Dalam kuliah umumnya, Yasonna memaparkan perkembangan revolusi industri yang begitu cepat, dan bagaimana ekonomi digital atau ekonomi kreatif kini telah menjadi salah satu kunci kemajuan suatu bangsa. Ekonomi digital/kreatif sangat erat kaitannya dengan HAKI, terutama dalam hal perlindungan hukum dan aspek ekonomi.
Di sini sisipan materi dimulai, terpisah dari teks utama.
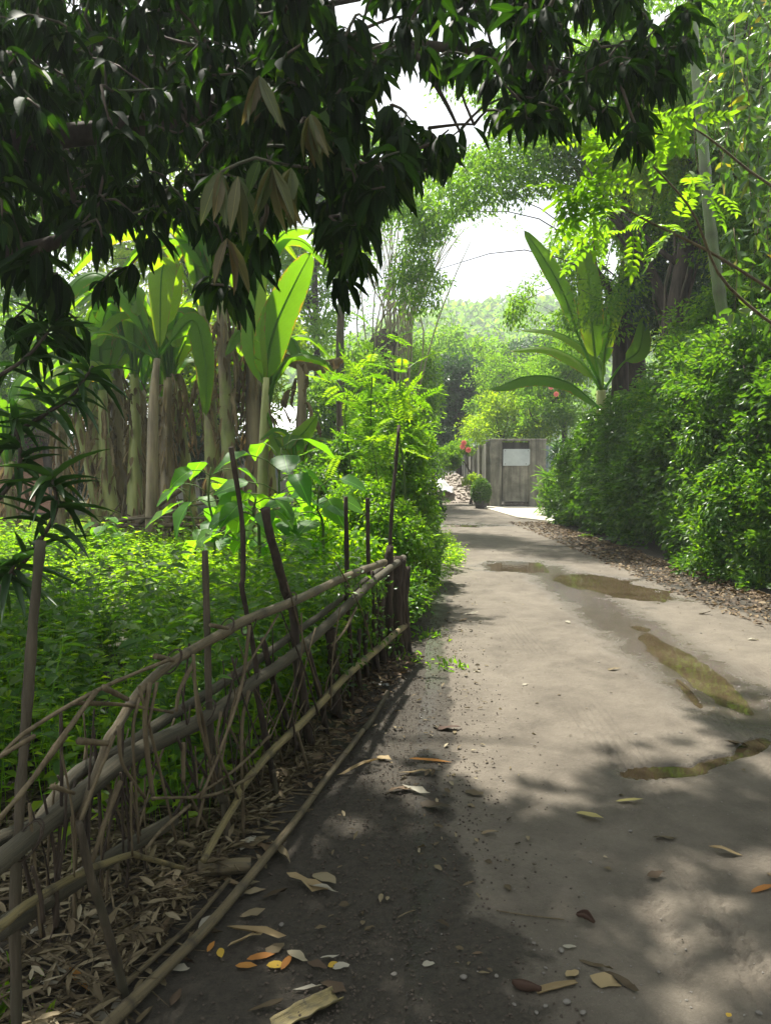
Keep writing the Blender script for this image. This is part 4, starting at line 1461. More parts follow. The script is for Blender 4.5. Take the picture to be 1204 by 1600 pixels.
V, T, tw = tube(spline([(P(534, 700, 14).x, 14, -.1), P(533, 700, 14), P(531, 560, 14), P(533, 480, 14), P(540, 380, 14)], 16), np.linspace(.095, .06, 16), 9, wob=.06)
Geo().add(V, T, .3, tw).build('trunk', M['bark'], tp)
g = Geo()
p_, ax_, nh_ = clump_leaves(np.array([P(541 + rng.uniform(-25, 25), rng.uniform(340, 410), 14) for _ in range(16)]), np.full(16, .25), 60)
leaf_geo(g, TINY, p_, ax_, nh_, .12, .05)
g.build('crown', M['tree'], tp, smooth=False)

# banana plant behind the right hedge, leaves reaching over it
br = thing('banana_plant', (P(940, 700, 15.2).x, 15.2, 0), 'banana plant behind the right hedge with long leaves arching towards the lane', 'banana plant')
hb = P(938, 610, 15.2)
V, T, tw = tube(spline([(hb.x + .1, 15.2, -.1), P(942, 720, 15.2), hb], 10), np.linspace(.2, .09, 10), 10)
Geo().add(V, T, .1, tw).build('pseudostem', M['stem'], br)
D_ = 15.2
banana_leaf(br, [P(936, 640, 15.0), P(925, 628, 14.7), P(890, 600, 14.4), P(850, 588, 14.2), P(815, 590, 14.1), P(790, 600, 14.1), P(765, 608, 14.1)], .50, up=(0, -.55, .9), tear=.2, droop=.9)
banana_leaf(br, [P(938, 610, D_), P(915, 575, D_ + .1), P(890, 555, D_ + .3), P(850, 542, D_ + .5), P(795, 548, D_ + .6)], .52, up=(0, -.2, 1), tear=.3, droop=.9)
banana_leaf(br, [P(938, 610, D_), P(928, 550, D_), P(922, 490, D_), P(918, 430, D_ + .1), P(905, 375, D_ + .2)], .50, up=(-.3, -.9, .1), tear=.7, droop=.2, pet=.2)
banana_leaf(br, [P(940, 610, D_), P(943, 560, D_ + .1), P(955, 500, D_ + .2), P(972, 450, D_ + .3), P(992, 408, D_ + .3)], .42, up=(.3, -.9, .1), tear=.7, droop=.2, pet=.2)
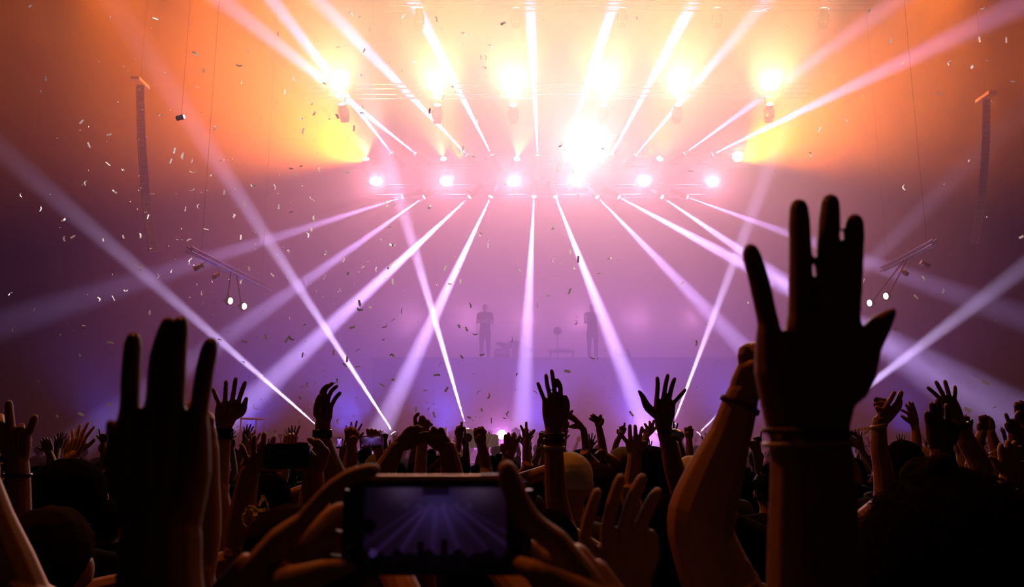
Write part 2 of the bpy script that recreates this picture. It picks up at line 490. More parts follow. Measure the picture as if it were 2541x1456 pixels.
def build_figure(h, arms, hair='short', female=False, voxel=.007, keep=.4, facing=1, hair_scale=1.0):
    """arms: list of callables(skin, shoulder(left/right), sleeve_skin, nails); returns meshes in the figure's own space and the nails"""
    k = h / 1.75
    sk, sh, tr, hr, fine = Skin(), Skin(), Skin(), Skin(), Skin()
    nails = []
    H = lambda z: z * h
    shw = .185 * k * (.9 if female else 1)
    flat = (YAX, .62)
    # trunk, neck, legs
    sk.tube([(0, 0, H(.49)), (0, .01, H(.56)), (0, .005, H(.64)), (0, 0, H(.73)), (0, -.01, H(.80))],
            [.155 * k, .148 * k, .138 * k, .165 * k, .13 * k], 14, flat)
    sk.tube([(-shw * .95, 0, H(.81)), (0, -.01, H(.825)), (shw * .95, 0, H(.81))], [.058 * k, .072 * k, .058 * k], 12)
    sk.tube([(0, -.01, H(.80)), (0, .0, H(.90))], [.062 * k, .052 * k], 12)
    for s in (-1, 1):
        sk.tube([(s * .085 * k, 0, H(.50)), (s * .10 * k, .01, H(.40)), (s * .105 * k, .01, H(.28)), (s * .11 * k, -.015, H(.20)), (s * .11 * k, -.02, H(.05))],
                [.088 * k, .082 * k, .056 * k, .055 * k, .038 * k], 12)
        sk.tube([(s * .11 * k, -.05, .038), (s * .115 * k, .04, .04), (s * .125 * k, .17, .03)], [.036 * k, .036 * k, .026 * k], 10)
        tr.tube([(s * .085 * k, 0, H(.505)), (s * .10 * k, .01, H(.40)), (s * .105 * k, .01, H(.28)), (s * .11 * k, -.012, H(.20)), (s * .11 * k, -.015, H(.055))],
                [.102 * k, .094 * k, .070 * k, .066 * k, .058 * k], 12)
    tr.tube([(0, 0, H(.485)), (0, .005, H(.56))], [.166 * k, .160 * k], 14, (YAX, .68))
    sh.tube([(0, .0, H(.515)), (0, .01, H(.57)), (0, .005, H(.64)), (0, 0, H(.73)), (0, -.01, H(.79))],
            [.172 * k, .166 * k, .156 * k, .182 * k, .148 * k], 14, (YAX, .70))
    sh.tube([(-shw * .95, 0, H(.812)), (0, -.012, H(.822)), (shw * .95, 0, H(.812))], [.072 * k, .084 * k, .072 * k], 12)
    # head with a face on the +Y side
    hz_ = H(.935)
    sk.ball((0, -.006, hz_ + .012 * k), (.077 * k, .096 * k, .098 * k))
    sk.tube([(0, .018 * k, hz_ - .01), (0, .040 * k, hz_ - .085 * k)], [.068 * k, .044 * k], 12)
    sk.tube([(0, .088 * k, hz_ + .012 * k), (0, .108 * k, hz_ - .028 * k)], [.010 * k, .016 * k], 8)
    sk.tube([(-.04 * k, .078 * k, hz_ + .028 * k), (0, .09 * k, hz_ + .03 * k), (.04 * k, .078 * k, hz_ + .028 * k)], [.012 * k] * 3, 8)
    sk.tube([(-.022 * k, .085 * k, hz_ - .058 * k), (0, .092 * k, hz_ - .058 * k), (.022 * k, .085 * k, hz_ - .058 * k)], [.008 * k] * 3, 8)
    for s in (-1, 1):
        sk.ball((s * .080 * k, -.004, hz_ - .005), (.012 * k, .022 * k, .034 * k), n=10)
        sk.ball((s * .032 * k, .080 * k, hz_ + .006 * k), .014 * k, n=10)
    # hair or hat
    q = hair_scale
    if hair == 'short':
        hr.ball((0, -.016 * k, hz_ + .028 * k), (.086 * k * q, .100 * k * q, .098 * k * q), n=16)
    elif hair == 'afro':
        hr.ball((0, -.025 * k, hz_ + .050 * k), (.128 * k * q, .132 * k * q, .126 * k * q), n=18)
    elif hair == 'long':
        hr.ball((0, -.016 * k, hz_ + .026 * k), (.090 * k * q, .104 * k * q, .098 * k * q), n=16)
        hr.tube([(0, -.045 * k, hz_ + .03 * k), (0, -.075 * k, hz_ - .12 * k), (0, -.085 * k, hz_ - .30 * k)], [.085 * k, .092 * k, .055 * k], 14, (YAX, .5))
    elif hair == 'bun':
        hr.ball((0, -.016 * k, hz_ + .026 * k), (.090 * k * q, .104 * k * q, .098 * k * q), n=16)
        hr.ball((0, -.06 * k, hz_ + .13 * k), .045 * k, n=12)
    elif hair == 'cap':
        hr.ball((0, -.010 * k, hz_ + .036 * k), (.088 * k, .104 * k, .088 * k), n=18)
        hr.tube([(-.05 * k, .09 * k, hz_ + .045 * k), (0, .15 * k, hz_ + .045 * k), (.05 * k, .09 * k, hz_ + .045 * k)], [.014 * k] * 3, 8)
    S = {-1: Vector((-shw * 1.02, 0, H(.81))), 1: Vector((shw * 1.02, 0, H(.81)))}
    done = set()
    for side, fn in arms:
        fn(fine, S[side], sh, nails)
        done.add(side)
    for side in (-1, 1):
        if side not in done:
            e = S[side] + Vector((side * .06, -.02, -.29 * k)); w_ = e + Vector((side * .0, .06, -.25 * k))
            gen_arm(sk, S[side], e, w_, Vector((-side * .2, 1, 0)), 'open', .3, .2, sh, k)
    coarse = sk.fuse('body', .011, 3, .5)
    body = join_meshes('body', [coarse, fine.fuse('arms', voxel, 3, keep)]) if fine.v else coarse
    return (body, sh.fuse('shirt', .014, 5, .5), tr.fuse('trousers', .016, 4, .5),
            hr.fuse('hair' if hair != 'cap' else 'cap', .008, 2, .7, .0 if hair == 'cap' else .004), nails)

PLACED = []
def free_spot(x, y, gap=.55):
    if all((x - a) ** 2 + (y - b) ** 2 >= gap * gap for a, b in PLACED):
        return x, y
    for i in range(1, 40):
        for k in range(16):
            a = 2 * math.pi * k / 16 + i * .3
            q = (x + math.cos(a) * i * .05, max(.1, y + math.sin(a) * i * .05))
            if all((q[0] - c) ** 2 + (q[1] - b) ** 2 >= gap * gap for c, b in PLACED):
                return q
    return x, y

def person(label, x, y, h, arms=(), hair='short', skin=0, cloth=0, hairc=0, voxel=.0023, keep=.5, group=None, face=1,
           hair_scale=1.0, nail=NAIL, female=False, hairmat=None, fixed=False):
    """one person as a thing: body (one skin), shirt, trousers, hair or cap, fingernails"""
    if arms and not fixed:
        x, y = free_spot(x, y)
        PLACED.append((x, y))
    base = Vector((x, y, 0))
    local = []
    for side, fn in arms:
        local.append((side, fn))
    # arm functions work in world space, so shift them into the figure's space
    def shifted(fn):
        def g(sk, sho, slv, nails):
            tmp, tsl = Skin(), Skin()
            fn(tmp, sho + base, tsl, nails)
            for a, b in ((tmp, sk), (tsl, slv)):
                o = len(b.v)
                b.v += [v - base for v in a.v]
                b.f += [tuple(i + o for i in f) for f in a.f]
        return g
    body, shirt, trou, hairm, nails = build_figure(h, [(s, shifted(f)) for s, f in local], hair, female, voxel, keep, hair_scale=hair_scale)
    e = bpy.data.objects.new('person', None)
    COL.objects.link(e)
    e.location = base
    e['label'] = label
    e['category'] = 'person'
    if group:
        e['group'] = group
    link('body', body, SKINS[skin], e)
    link('shirt', shirt, CLOTH[cloth], e)
    link('trousers', trou, CLOTH[5 if cloth != 5 else 0], e)
    link('cap' if hair == 'cap' else 'hair', hairm, hairmat if hairmat else (CLOTH[3] if hair == 'cap' else HAIRS[hairc]), e)
    for p, d, r in nails:
        s = Skin()
        n_ = (Vector((0, 0, CAMZ)) - p); n_ = (n_ - d * n_.dot(d)).normalized()
        rot = Matrix((d.cross(n_), n_, d)).transposed()
        s.ball(p - base + n_ * r * .72 - d * r * .25, (r * .62, r * .30, r * .95), rot, 8)
        link('fingernail', s.raw('fingernail'), nail, e)
    return e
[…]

Prof. Ari Kuncoro juga menyerahkan secara simbolis kepada Dr. Rachma Fitriati, M.Si selaku perwakilan penerima sertifikat hak cipta
Prof. Ari Kuncoro juga menyerahkan secara simbolis kepada Dr. Rachma Fitriati, M.Si selaku perwakilan penerima sertifikat hak cipta

“Terkait hal ini, Kemenkumham telah melakukan tiga hal utama dalam hal pengembangan ekonomi kreatif, yaitu pengembangan pembiayaan berbasis kekayaan intelektual, pengembangan apresiasi terhadap HAKI, serta perlindungan HAKI,” ujarnya.

Menurut Yasonna, ketiga hal tersebut tentu saja memerlukan sinergitas dan kolaborasi dari berbagai pihak, terutama dari universitas. Universitas dapat berperan untuk mendorong dan membimbing pemerintah-pemerintah daerah agar mengidentifikasi serta mendaftarkan kekayaan intelektual komunal mereka.

Yasonna menjelaskan, wujud hak kekayaan intelektual komunal dapat berupa pengetahuan tradisional, ekspresi budaya tradisional, sumber daya genetik, dan indikasi geografis. Bentuk-bentuk kekayaan intelektual ini nantinya dapat dikembangkan menjadi potensi pariwisata dan ekonomi kreatif.

HAKI, terang Yasonna, dapat mendorong perekonomian bangsa, dan berperan untuk melindungi penemuan inovasi bangsa dalam ekonomi kreatif. “Sudah banyak penelitian yang menyebutkan korelasi positif antara tingginya tingkat pendaftaran HAKI, terhadap tingkat kemakmuran ekonomi di suatu negara.”